— Start Given data —

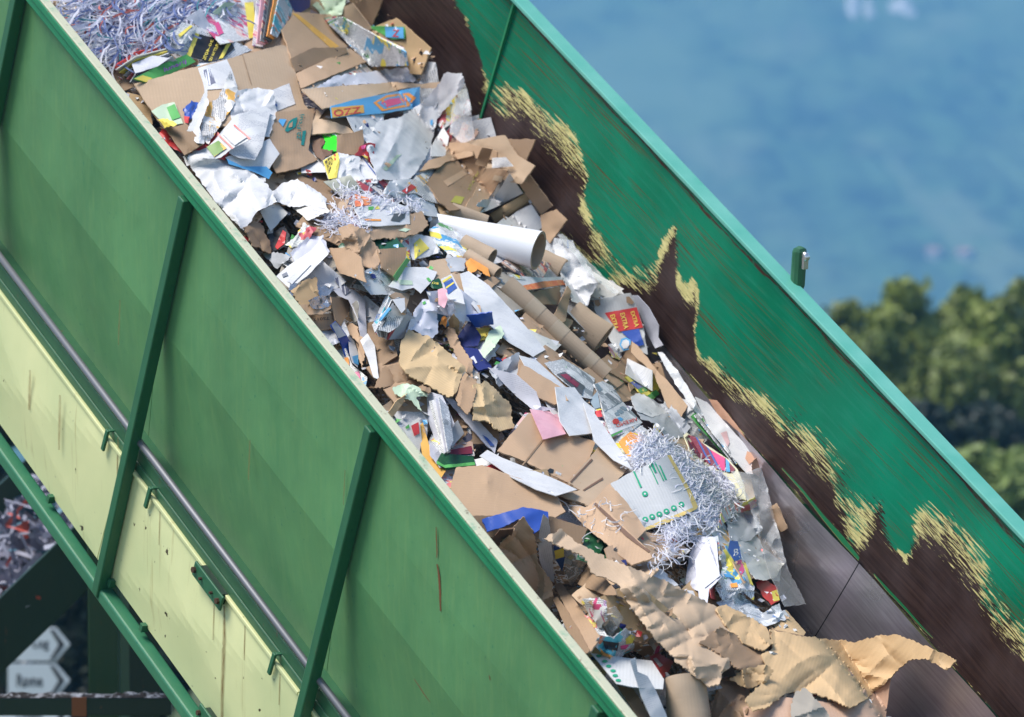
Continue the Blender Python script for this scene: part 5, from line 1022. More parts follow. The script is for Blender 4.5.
roll('cardboard_tube', 'thin brown tube end below the short open tube', 'tube', 4, (395, 555), 30, (523, 632), 31, .4, 'tube', wall=.16)
roll('plastic_roll', 'big white plastic covered tube lying across the middle of the pile', 'tube', 4, (262, 425), 44, (690, 535), 80, .36, 'whiteplastic', wall=.14, flat=.95, lift=.03, inner='tube', dent=.012)
roll('cardboard_tube', 'flattened brown tube poking out right of the white tube', 'tube', 4, (690, 560), 40, (790, 612), 42, .38, 'tube', wall=.28, flat=.62)
I(4, 'packaging', 'crumpled orange packaging between the brown tubes', 'packaging', 'crum', 'orange', [(392, 582), (412, 565), (482, 600), (492, 642), (440, 610), (402, 642)])
I(4, 'cardboard_piece', 'small brown card scrap at the start of the long brown tube', 'cardboard', 'card', 'card', [(465, 660), (500, 640), (540, 655), (490, 695)])
I(6, 'carton', 'brown box side under the orange striped leaflet', 'carton', 'card', 'card_dark', [(285, 255), (410, 228), (417, 306), (330, 302)])
I(4, 'leaflet', 'flat leaflet with a red orange stripe right of the tubes', 'leaflet', 'mag', 'white', [(570, 632), (620, 640), (700, 645), (855, 640), (860, 665), (640, 698)], parts=[('orange_stripe', 4, [(620, 680), (700, 662), (858, 648), (860, 665), (640, 697)], 'orangered'), ('green_print', 4, [(580, 630), (620, 640), (640, 655), (600, 650)], 'mag3')])
I(6, 'plastic_sheet', 'white plastic sheet draped against the scraped wall right of the tubes', 'plastic sheet', 'crum', 'white', [(380, 62), (402, 54, .04), (470, 95), (482, 80), (530, 150), (566, 222), (540, 262), (522, 312), (460, 292), (400, 145)], amp=.03)
I(6, 'film_strip', 'clear film strip lying along the scraped wall behind the white plastic', 'plastic film', 'film', 'film', [(400, 20), (420, 15), (560, 160), (650, 255), (630, 262), (530, 180)], lift=-.01)
I(6, 'paper_sheet', 'lilac bundle of papers standing against the scraped steel right of the red panel', 'paper', 'paper', 'lilac', [(700, 268), (728, 268, .05), (775, 320), (815, 392), (812, 440), (832, 472), (800, 485), (770, 430), (740, 350)])
I(6, 'film_strip', 'shiny clear film strip running along the steel beside the open cardboard box', 'plastic film', 'film', 'film_milky', [(810, 500), (830, 500), (900, 590), (960, 690), (1000, 760), (975, 760), (880, 630)], lift=-.01)
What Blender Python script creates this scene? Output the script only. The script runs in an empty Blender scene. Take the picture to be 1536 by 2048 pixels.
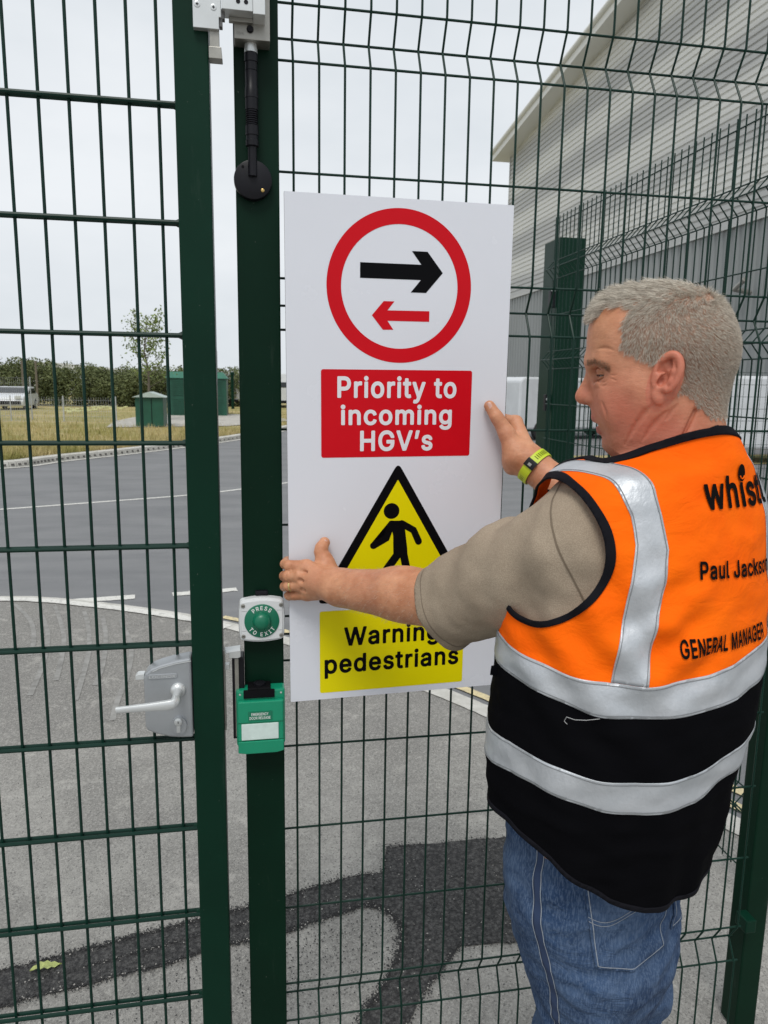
import bpy, bmesh, math, random, os
import numpy as np
from mathutils import Vector, Matrix, noise
from mathutils.bvhtree import BVHTree
PI = math.pi
random.seed(7); RNG = np.random.default_rng(11)
SC = bpy.context.scene
COL = SC.collection

# ------------------------------------------------------------------ camera
FPX, YAW, PITCH, ROLL, EYE = 1484.0, .1801, .1687, .0144, 1.75
CF = np.array([math.sin(YAW)*math.cos(PITCH), math.cos(YAW)*math.cos(PITCH), -math.sin(PITCH)])
_r0 = np.array([math.cos(YAW), -math.sin(YAW), 0.0]); _u0 = np.cross(_r0, CF)
CR = _r0*math.cos(ROLL) + _u0*math.sin(ROLL); CU = _u0*math.cos(ROLL) - _r0*math.sin(ROLL)
CC = np.array([0, 0, EYE])
cam = bpy.data.cameras.new('camera'); cam_o = bpy.data.objects.new('camera', cam); COL.objects.link(cam_o)
cam_o.matrix_world = Matrix(((CR[0], CU[0], -CF[0], 0), (CR[1], CU[1], -CF[1], 0), (CR[2], CU[2], -CF[2], EYE), (0, 0, 0, 1)))
cam.sensor_fit = 'HORIZONTAL'; cam.sensor_width = 36.0; cam.lens = FPX/1536*36
cam.clip_start = .02; cam.clip_end = 3000
cam.dof.use_dof = True; cam.dof.focus_distance = 1.28; cam.dof.aperture_fstop = 18
SC.camera = cam_o

def ray(px, py): return CF + CR*(px-768)/FPX - CU*(py-1024)/FPX
def at(px, py, d): return CC + ray(px, py)*d
def onG(px, py, g=0.0): r = ray(px, py); return CC + r*((g-EYE)/r[2])

# ------------------------------------------------------------------ sky and light (overcast)
SUN_EL, SUN_AZ = math.radians(58), math.radians(200)
world = bpy.data.worlds.new('World'); SC.world = world; world.use_nodes = True
wn = world.node_tree; wn.nodes.clear()
def wnode(t, **k):
    n = wn.nodes.new(t)
    for a, b in k.items(): setattr(n, a, b)
    return n
sky = wnode('ShaderNodeTexSky', sky_type='NISHITA', sun_disc=False, sun_elevation=SUN_EL, sun_rotation=SUN_AZ)
sky.air_density = 1.0; sky.dust_density = 4.0
hsv = wnode('ShaderNodeHueSaturation'); hsv.inputs['Saturation'].default_value = .35
tc = wnode('ShaderNodeTexCoord'); mp = wnode('ShaderNodeMapping'); mp.inputs['Scale'].default_value = (1.0, 1.0, 2.6)
nz = wnode('ShaderNodeTexNoise'); nz.inputs['Scale'].default_value = 1.7; nz.inputs['Detail'].default_value = 5; nz.inputs['Roughness'].default_value = .55
cr = wnode('ShaderNodeValToRGB'); cr.color_ramp.elements[0].position = .30; cr.color_ramp.elements[1].position = .72
cr.color_ramp.elements[0].color = (5.75, 6.25, 6.7, 1); cr.color_ramp.elements[1].color = (7.7, 8.0, 8.3, 1)
mx = wnode('ShaderNodeMix', data_type='RGBA'); mx.inputs['Factor'].default_value = .93
bg = wnode('ShaderNodeBackground'); bg.inputs['Strength'].default_value = .10
wo = wnode('ShaderNodeOutputWorld')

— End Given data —

- [Task] Are you able to set down all the lines above exactly, without any pictures?

- [Task output]
Continue the Blender Python script for this scene: part 5, from line 1022. More parts follow. The script is for Blender 4.5.
roll('cardboard_tube', 'thin brown tube end below the short open tube', 'tube', 4, (395, 555), 30, (523, 632), 31, .4, 'tube', wall=.16)
roll('plastic_roll', 'big white plastic covered tube lying across the middle of the pile', 'tube', 4, (262, 425), 44, (690, 535), 80, .36, 'whiteplastic', wall=.14, flat=.95, lift=.03, inner='tube', dent=.012)
roll('cardboard_tube', 'flattened brown tube poking out right of the white tube', 'tube', 4, (690, 560), 40, (790, 612), 42, .38, 'tube', wall=.28, flat=.62)
I(4, 'packaging', 'crumpled orange packaging between the brown tubes', 'packaging', 'crum', 'orange', [(392, 582), (412, 565), (482, 600), (492, 642), (440, 610), (402, 642)])
I(4, 'cardboard_piece', 'small brown card scrap at the start of the long brown tube', 'cardboard', 'card', 'card', [(465, 660), (500, 640), (540, 655), (490, 695)])
I(6, 'carton', 'brown box side under the orange striped leaflet', 'carton', 'card', 'card_dark', [(285, 255), (410, 228), (417, 306), (330, 302)])
I(4, 'leaflet', 'flat leaflet with a red orange stripe right of the tubes', 'leaflet', 'mag', 'white', [(570, 632), (620, 640), (700, 645), (855, 640), (860, 665), (640, 698)], parts=[('orange_stripe', 4, [(620, 680), (700, 662), (858, 648), (860, 665), (640, 697)], 'orangered'), ('green_print', 4, [(580, 630), (620, 640), (640, 655), (600, 650)], 'mag3')])
I(6, 'plastic_sheet', 'white plastic sheet draped against the scraped wall right of the tubes', 'plastic sheet', 'crum', 'white', [(380, 62), (402, 54, .04), (470, 95), (482, 80), (530, 150), (566, 222), (540, 262), (522, 312), (460, 292), (400, 145)], amp=.03)
I(6, 'film_strip', 'clear film strip lying along the scraped wall behind the white plastic', 'plastic film', 'film', 'film', [(400, 20), (420, 15), (560, 160), (650, 255), (630, 262), (530, 180)], lift=-.01)
I(6, 'paper_sheet', 'lilac bundle of papers standing against the scraped steel right of the red panel', 'paper', 'paper', 'lilac', [(700, 268), (728, 268, .05), (775, 320), (815, 392), (812, 440), (832, 472), (800, 485), (770, 430), (740, 350)])
I(6, 'film_strip', 'shiny clear film strip running along the steel beside the open cardboard box', 'plastic film', 'film', 'film_milky', [(810, 500), (830, 500), (900, 590), (960, 690), (1000, 760), (975, 760), (880, 630)], lift=-.01)
What Blender Python script creates this scene? Output the script only. The script runs in an empty Blender scene. Take the picture to be 1536 by 2048 pixels.
import bpy, bmesh, math, random, os
import numpy as np
from mathutils import Vector, Matrix, noise
from mathutils.bvhtree import BVHTree
PI = math.pi
random.seed(7); RNG = np.random.default_rng(11)
SC = bpy.context.scene
COL = SC.collection

# ------------------------------------------------------------------ camera
FPX, YAW, PITCH, ROLL, EYE = 1484.0, .1801, .1687, .0144, 1.75
CF = np.array([math.sin(YAW)*math.cos(PITCH), math.cos(YAW)*math.cos(PITCH), -math.sin(PITCH)])
_r0 = np.array([math.cos(YAW), -math.sin(YAW), 0.0]); _u0 = np.cross(_r0, CF)
CR = _r0*math.cos(ROLL) + _u0*math.sin(ROLL); CU = _u0*math.cos(ROLL) - _r0*math.sin(ROLL)
CC = np.array([0, 0, EYE])
cam = bpy.data.cameras.new('camera'); cam_o = bpy.data.objects.new('camera', cam); COL.objects.link(cam_o)
cam_o.matrix_world = Matrix(((CR[0], CU[0], -CF[0], 0), (CR[1], CU[1], -CF[1], 0), (CR[2], CU[2], -CF[2], EYE), (0, 0, 0, 1)))
cam.sensor_fit = 'HORIZONTAL'; cam.sensor_width = 36.0; cam.lens = FPX/1536*36
cam.clip_start = .02; cam.clip_end = 3000
cam.dof.use_dof = True; cam.dof.focus_distance = 1.28; cam.dof.aperture_fstop = 18
SC.camera = cam_o

def ray(px, py): return CF + CR*(px-768)/FPX - CU*(py-1024)/FPX
def at(px, py, d): return CC + ray(px, py)*d
def onG(px, py, g=0.0): r = ray(px, py); return CC + r*((g-EYE)/r[2])

# ------------------------------------------------------------------ sky and light (overcast)
SUN_EL, SUN_AZ = math.radians(58), math.radians(200)
world = bpy.data.worlds.new('World'); SC.world = world; world.use_nodes = True
wn = world.node_tree; wn.nodes.clear()
def wnode(t, **k):
    n = wn.nodes.new(t)
    for a, b in k.items(): setattr(n, a, b)
    return n
sky = wnode('ShaderNodeTexSky', sky_type='NISHITA', sun_disc=False, sun_elevation=SUN_EL, sun_rotation=SUN_AZ)
sky.air_density = 1.0; sky.dust_density = 4.0
hsv = wnode('ShaderNodeHueSaturation'); hsv.inputs['Saturation'].default_value = .35
tc = wnode('ShaderNodeTexCoord'); mp = wnode('ShaderNodeMapping'); mp.inputs['Scale'].default_value = (1.0, 1.0, 2.6)
nz = wnode('ShaderNodeTexNoise'); nz.inputs['Scale'].default_value = 1.7; nz.inputs['Detail'].default_value = 5; nz.inputs['Roughness'].default_value = .55
cr = wnode('ShaderNodeValToRGB'); cr.color_ramp.elements[0].position = .30; cr.color_ramp.elements[1].position = .72
cr.color_ramp.elements[0].color = (5.75, 6.25, 6.7, 1); cr.color_ramp.elements[1].color = (7.7, 8.0, 8.3, 1)
mx = wnode('ShaderNodeMix', data_type='RGBA'); mx.inputs['Factor'].default_value = .93
bg = wnode('ShaderNodeBackground'); bg.inputs['Strength'].default_value = .10
wo = wnode('ShaderNodeOutputWorld')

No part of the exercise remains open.